Where would we export gas to?

While domestic natural gas prices are exceptionally low, according to the U.S. Energy Information Administration (EIA), many of the world's nations are paying much higher rates. With the combination of excess supply and high international rates, the market conditions for gas exports are particularly lucrative.

The vast majority of facilities that can be adapted for the export of LNG in the U.S. are on the Gulf of Mexico, but there are a few on the Atlantic and Pacific coasts as well. As of the September 2013 LNG Monthly Report from the DOE, there have been no LNG tanker exports thus far in 2013. In terms of demand, Japan has the honor of being the largest LNG importer in the world, largely because it ended its nuclear generation programs after the Fukushima disaster of 2011.

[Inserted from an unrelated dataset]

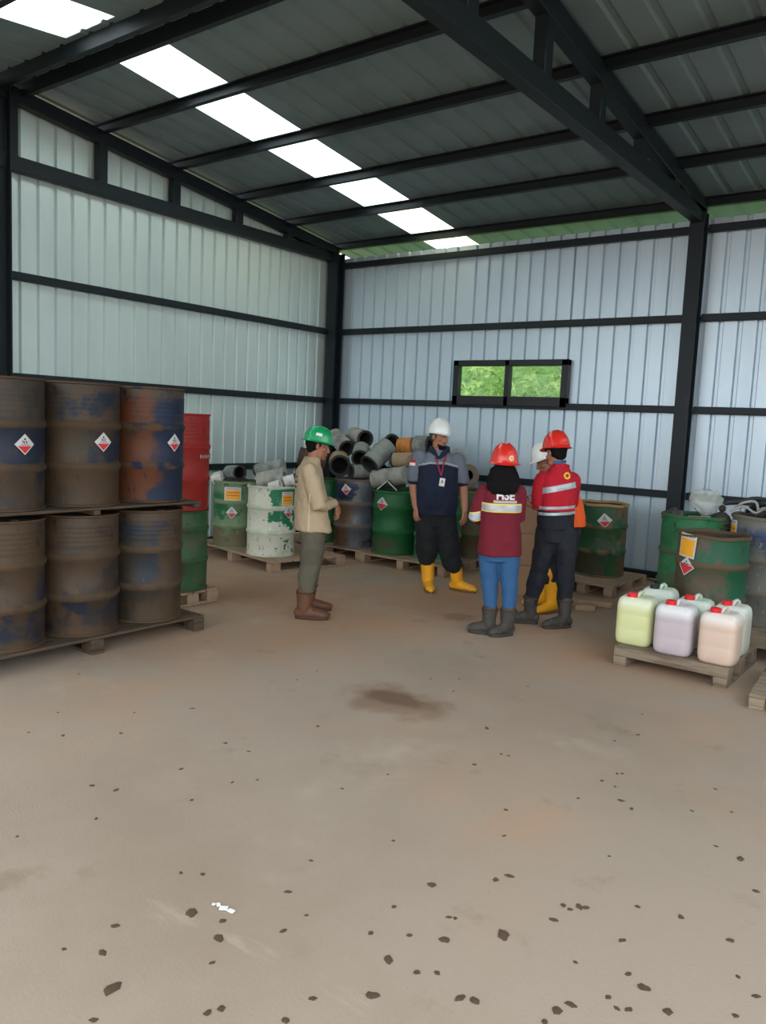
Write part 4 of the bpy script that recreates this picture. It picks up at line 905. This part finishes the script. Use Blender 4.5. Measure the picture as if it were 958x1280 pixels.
band(sh, 'collar', MATS['beige_hem'], r, [((0, 0, 1.428), (0, 0, 1))], .003, filt_=lambda c: abs(c.y) < .1 and abs(c.x+.03) < .1)
band(sh, 'side_seam', mat('pale_seam', (212, 196, 168), .9), r, [((-.046, 0, 0), (1, 0, 0)), ((-.038, 0, 0), (-1, 0, 0)), ((0, -.05, .8), (0, -1, 0)), ((0, 0, .80), (0, 0, 1)), ((0, 0, 1.14), (0, 0, -1))], .002)
bm = patch(.02, .02); bm.free()
for zz_, tx in ((1.27, .03), (1.225, .045), (1.18, .03)): stick(patch(tx*2, .016), sh, (-.16, -.04, zz_), (.12, -1, 0), (0, 0, 1), MATS['black_ink'], r, 'back_print')
olive = mat('olive_grey_cloth', (88, 84, 71), .9, 0, [ly((74, 70, 60), 4, .5, .3)], bump=(24, .006))
g = G(); g.loft([(-.01, .03, .70, .15, .11, 7), (-.01, .02, .84, .15, .11, 7)])
limb(g, [(-.01, -.065, .76), (-.005, -.085, .62), (-.022, -.09, .45), (-.046, -.10, .26)], [.112, .104, .090, .076]); limb(g, [(-.005, .095, .76), (.01, .12, .62), (.005, .15, .45), (-.016, .195, .26)], [.11, .10, .086, .074])
tr_ = fuse(g, 'trousers', [olive], .0072, 3, .5, .014, 9, parent=r)
band(tr_, 'cargo_pocket', mat('olive_pocket', (82, 78, 66), .9), r, [((0, 0, .50), (0, 0, 1)), ((0, 0, .64), (0, 0, -1)), ((-.07, 0, 0), (1, 0, 0)), ((.04, 0, 0), (-1, 0, 0)), ((0, -.1, 0), (0, -1, 0))], .006)
boot(r, (-.05, -.10, .25), (-.052, -.10, .100), (1, -.08), bootbrown, solebr, .29, .072, w=1.12, sole=.034, cuff=solebr); boot(r, (-.02, .21, .25), (-.022, .215, .100), (1, .15), bootbrown, solebr, .29, .070, w=1.12, sole=.034, cuff=solebr)
gh = bigmat('green_helmet_plastic', (20, 150, 92))
helmet(r, P, M, hc+Up*.048-F*.004, gh, (-.12, .42, .055, .026, [(1, 1, whitepaper, False, .003)], 'white sticker'), .98)

# --- big man facing us, head turned right
r = person(3.94, -2.56, 'bearded man in white hard hat, navy and grey shirt and yellow boots, facing us')
cx = -.145; ph = -78
F, R, Up = axes((.80, -.60, 0), .10); hc = V((cx-.012, -.02, 1.655))
g = G(); P, M = head(g, hc, F, R, Up); limb(g, [(cx, 0, 1.48), (cx-.005, 0, 1.54), (cx-.01, -.012, 1.60)], [.075, .068, .064])
g.loft([(cx, 0, .85, .16, .12, ph), (cx, 0, 1.1, .17, .14, ph), (cx, 0, 1.35, .18, .11, ph), (cx, 0, 1.47, .09, .08, ph)])
armsL = [(cx-.235, .0, 1.41), (cx-.262, -.01, 1.14), (cx-.225, -.07, .92), (cx-.215, -.08, .885)]
armsR = [(cx+.225, .03, 1.41), (cx+.275, .02, 1.13), (cx+.300, -.05, .92), (cx+.303, -.06, .885)]
for A in (armsL, armsR): limb(g, A, [.055, .050, .036, .030])
hand(g, armsL[-1], (.04, -.12, -1), (.6, .5, 0), .45, 1.05, -1); hand(g, armsR[-1], (.02, -.12, -1), (-.6, .5, 0), .45, 1.05, 1)
limb(g, [(cx-.1, 0, .85), (cx-.085, -.02, .5), (-.19, 0, .15)], [.08, .06, .04]); limb(g, [(cx+.1, 0, .85), (cx+.16, -.02, .5), (.10, .01, .16)], [.08, .06, .035])
fuse(g, 'body', [skin_b, lipm], .0052, 2, .4, mfn=lambda c: 1 if ((c-P(0, .09, -.068)).length < .024 and (c-P(0, .09, -.068)).dot(Up)**2 < .00016) else 0, parent=r)
eyes(P, M, r)
g = G(); g.ell(P(0, -.028, .028), (.083, .086, .085), M, 20, 12); g.ell(P(0, -.052, -.020), (.066, .044, .045), M)
for s_ in (-1, 1): g.ell(P(s_*.074, .008, .018), (.009, .014, .03), M)
fuse(g, 'hair', [hairg], .007, 2, parent=r, wr=.003, ws=40)
g = G(); g.tube([P(-.052, .040, -.078), P(-.04, .058, -.095), P(0, .075, -.112), P(.04, .058, -.095), P(.052, .040, -.078)], [.012, .019, .028, .019, .012]); g.ell(P(0, .055, -.130), (.038, .032, .034), M); g.tube([P(-.028, .090, -.053), P(0, .101, -.048), P(.028, .090, -.053)], [.005, .006, .005])
fuse(g, 'beard', [hairm], .006, 2, parent=r, wr=.004, ws=60)
navy = mat('navy_cloth', (20, 29, 52), .85, 0, [ly((26, 36, 60), 3, .5, .3)], bump=(22, .006)); greyc = mat('grey_shirt_cloth', (104, 110, 122), .85, 0, [ly((92, 98, 110), 3, .5, .3)], bump=(22, .006))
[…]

In fact, the Energy and Commerce Subcommittee on Energy and Power was host to representatives of 10 nations asking the U.S. to ramp up LNG exports on October 10, 2013. Nations represented were Japan, the Czech Republic, Hungary, Haiti, India, Lithuania, Puerto Rico, Singapore, South Korea and Thailand. If the U.S. were to increase its LNG exports, there will be no shortage of nations willing to import supply.

Where we go from here

The debate is just beginning to ramp up, and in all likelihood it will take some time to resolve. For one thing, in order for more exports to occur, several political solutions must be put in place to ease restrictions that currently limit natural gas exports. There are trade barriers put in place by Congress limiting exports to countries that don't have free trade agreements with the United States and there is also limited infrastructure to support LNG exports.

As lawmakers continue to debate policy, the one thing that's sure to continue is the divide between opinions on both sides of the issue.